Achor is a psychologist and CEO of Good Think Inc. If you want to learn more about the power of positive thinking and how you can train your brain, check out his books Big Potential: How Transforming the Pursuit of Success Raises Our Achievement, Happiness, and Well-Being,and The Happiness Advantage.
11. Julissa Prado: 3 rules to help you build a successful business
Julisa Prado quit her corporate job and founded Rizos Curls—one of the first Latina-owned hair care brands aimed at celebrating natural hair. In this TED Talk, she goes over her three rules for building a successful business.
Her strategies center around using your small business stature as a strength, knowing who you are, and trusting yourself. Prado uses a great anecdote about how Rizos Curls entered a major retailer for the first time.
As a self-owned, self-funded small business, she decided to break some rules when marketing the launch. Instead of using traditional business wisdom and investing a huge amount of marketing dollars, she hired a mariachi band, rode to the store on a horse, and put the whole thing on TikTok for less than $1,000.
Learn more: The Big List of 40+ Tools to Set, Track, and Conquer Your Goals
12. Tracy Young: How vulnerability makes you a better leader
In this TED Talk, Tracy Young shares how her inability to be her full self stunted her own personal growth, as well as the growth of her company. She openly shares her experiences as a woman CEO and how she felt pressure to hide her womanhood. Young even recounts how she had a miscarriage at the office and simply went back to work right after, pretending that nothing happened, because she didn’t want to be seen as weak or vulnerable.
Then, Young explains how when she dared to be her full self and asked her team for help, it changed everything. The entire team pulled together and they were able to increase their revenue growth and get them from a startup to a medium-sized business. And it also changed the culture of the company for the better.
13. Leticia Gasca: Don’t fail fast—fail mindfully
“In premodern Italy, failed business owners with outstanding debts were taken totally naked to the public square, where they had to bang their butts against a special stone while a crowd jeered at them.” This is the visual Leticia Gasca gives at the beginning of her TED Talk. She uses it to explain that excessive punishment for failures stifles innovation and business creation.
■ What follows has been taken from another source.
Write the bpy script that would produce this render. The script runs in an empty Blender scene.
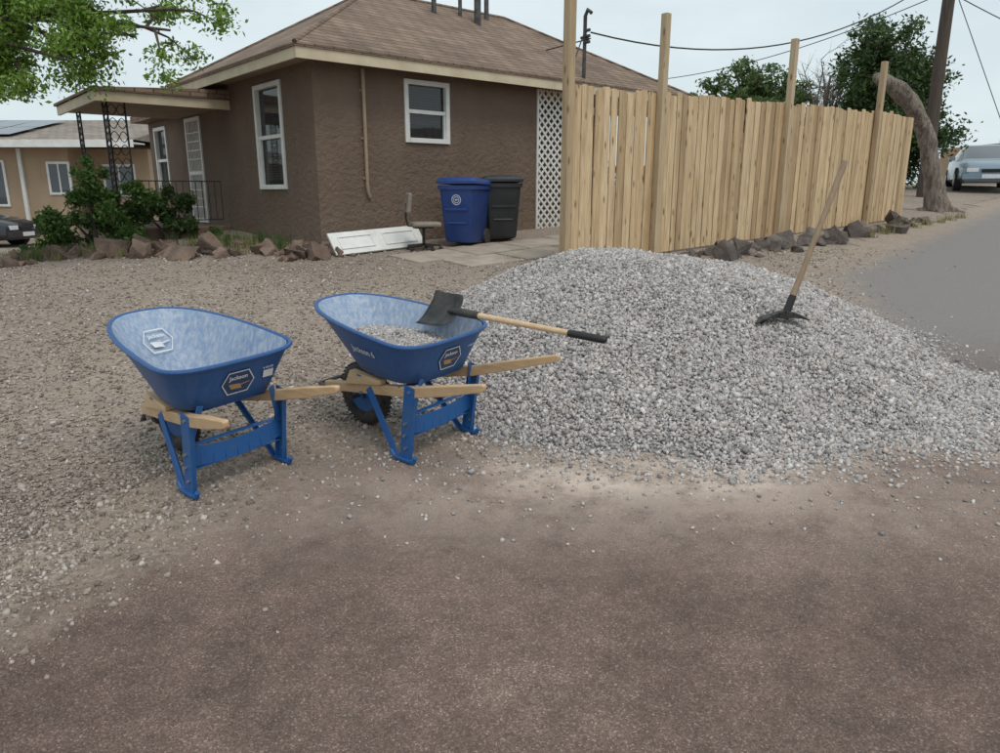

Gasca is the co-founder of the movement Fuckup Nights and the Executive Director of Failure Institute. Her premise is that the business mantra should change from “fail fast” to “fail mindfully.”
She explains that:
- You shouldn’t be ashamed of your failures. Failure is essential to growth.
- You should be aware of the impact and consequences of the failure of your business. Remember you have employees that are now out of a job, and suppliers and investors who may have been depending on you.
- You should learn from your failures.
- You should know that you are responsible for sharing these lessons with the world.
14. Sangu Delle: There’s no shame in taking care of your mental health
Sangu Delle is an entrepreneur and clean water activist from Ghana. The message of his TED Talk is simple: take care of your mental health. Delle talks through his journey of dealing with his own bias that men shouldn’t worry about their mental health. He discusses how he learned to deal with anxiety in a world that doesn’t value emotions.